Aldermen upset at having to go through metal detectors, searches
Chicago aldermen with their noses out of joint today demanded to know why they are searched along with the masses at the city’s central headquarters for administrative hearings.
Scott Bruner, director of Administrative Hearings--the department Chicagoans love to hate--was put through the wringer again during City Council budget hearings, but for different reasons.
Normally, Bruner gets pummeled for presiding over a “kangaroo court” of rude, cavalier and predominantly white hearing officers who don't give the accused a fair shake, critics say.
This time, he was ambushed by aldermen, some of them attorneys, who showed up at 400 W. Superior only to be searched and put through metal detectors like every other Tom, Dick and Harry.
“Why am I searched as an alderman and as an attorney?…I don’t want to be searched going through a city building. There’s only 50 of us and we all have gold badges,” said Ald. Howard Brookins (21st).
Ald. Freddrenna Lyle (6th) noted that aldermen are shown far more courtesy at the Daley Center and the State of Illinois building.
“If I present my attorney identification card and the sheriff’s ID, I don’t get searched [in those buildings] as an officer of the court. I am offended that you would think that this administrative hearing process is superior to or has a greater security risk than the Circuit Court of Cook County or the Appellate Court of the state of Illinois,” Lyle said.

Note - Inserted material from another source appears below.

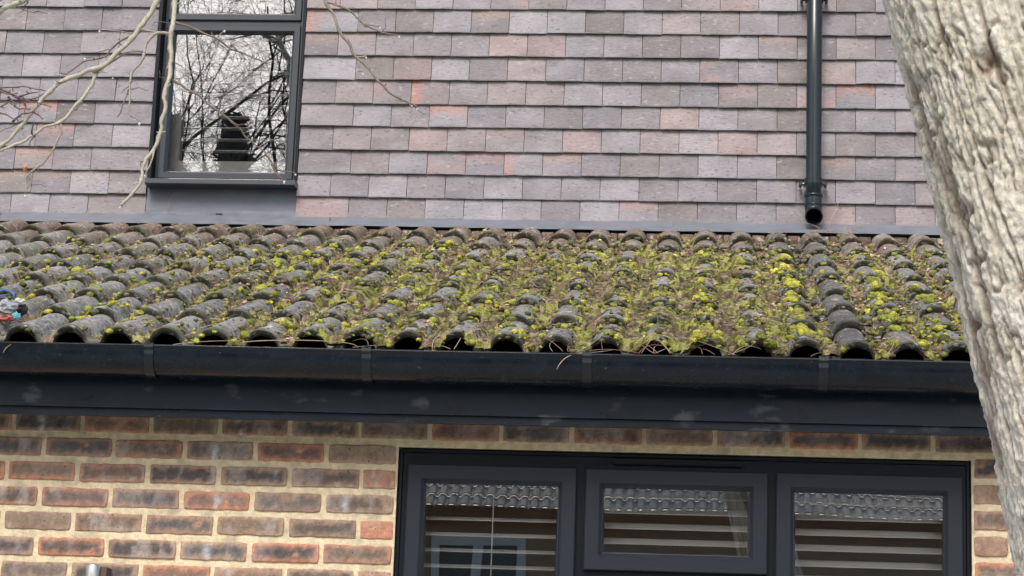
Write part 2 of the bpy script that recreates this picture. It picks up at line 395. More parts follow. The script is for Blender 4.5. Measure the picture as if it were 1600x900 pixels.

Budget Committee Chair Carrie Austin (34th) was so “offended,” she warned Bruner what might happen if he fails to “take another look at your policy.”
“It’s not a matter of giving anybody any preference. But us that are aldermen—we are the ones who set your budget. If we’re the ones setting your budget maybe we’ll take an adjustment” downward, if the policy is not rescinded, Austin warned.
Bruner initially defended the policy, telling aldermen, “It’s not my intention to offend anyone. It’s only our intention to make sure that people coming through are searched…We’re trying to treat everyone equally. We’re not trying to give anyone any particular favors.”
But by the time the hearing ended, he had clearly gotten the message.
“We will go back and look at the policy. We’ll talk to the vendor about what they are comfortable with and we’ll see what, if anything, we can do to address it,” Bruner said.
“That wouldn’t just be aldermen [excused from searches],” he said. “We would be expanding that to all attorneys if we decided to change the policy.”
Today’s complaints were reminiscent of an outburst during the 2000 budget hearings.
At that time, a handful of aldermen complained about showing up to claim their VIP seats at a Taste of Chicago concert only to be turned away like gate-crashers by sassy, part-time security guards.
“When I get there, I don’t expect some $5-an-hour, part-time summer help to talk to me like I’m somebody who just rolled in off the corner,” Lyle said at the time.
“It’s a matter of disrespect more than anything else…There are five or six male, white aldermen who could have walked in there and never been questioned. But I saw several black women who were hassled [by security who said], ‘Those seats are for the sponsors.’ Well, as an elected official of the city of Chicago, I’m a sponsor, too.”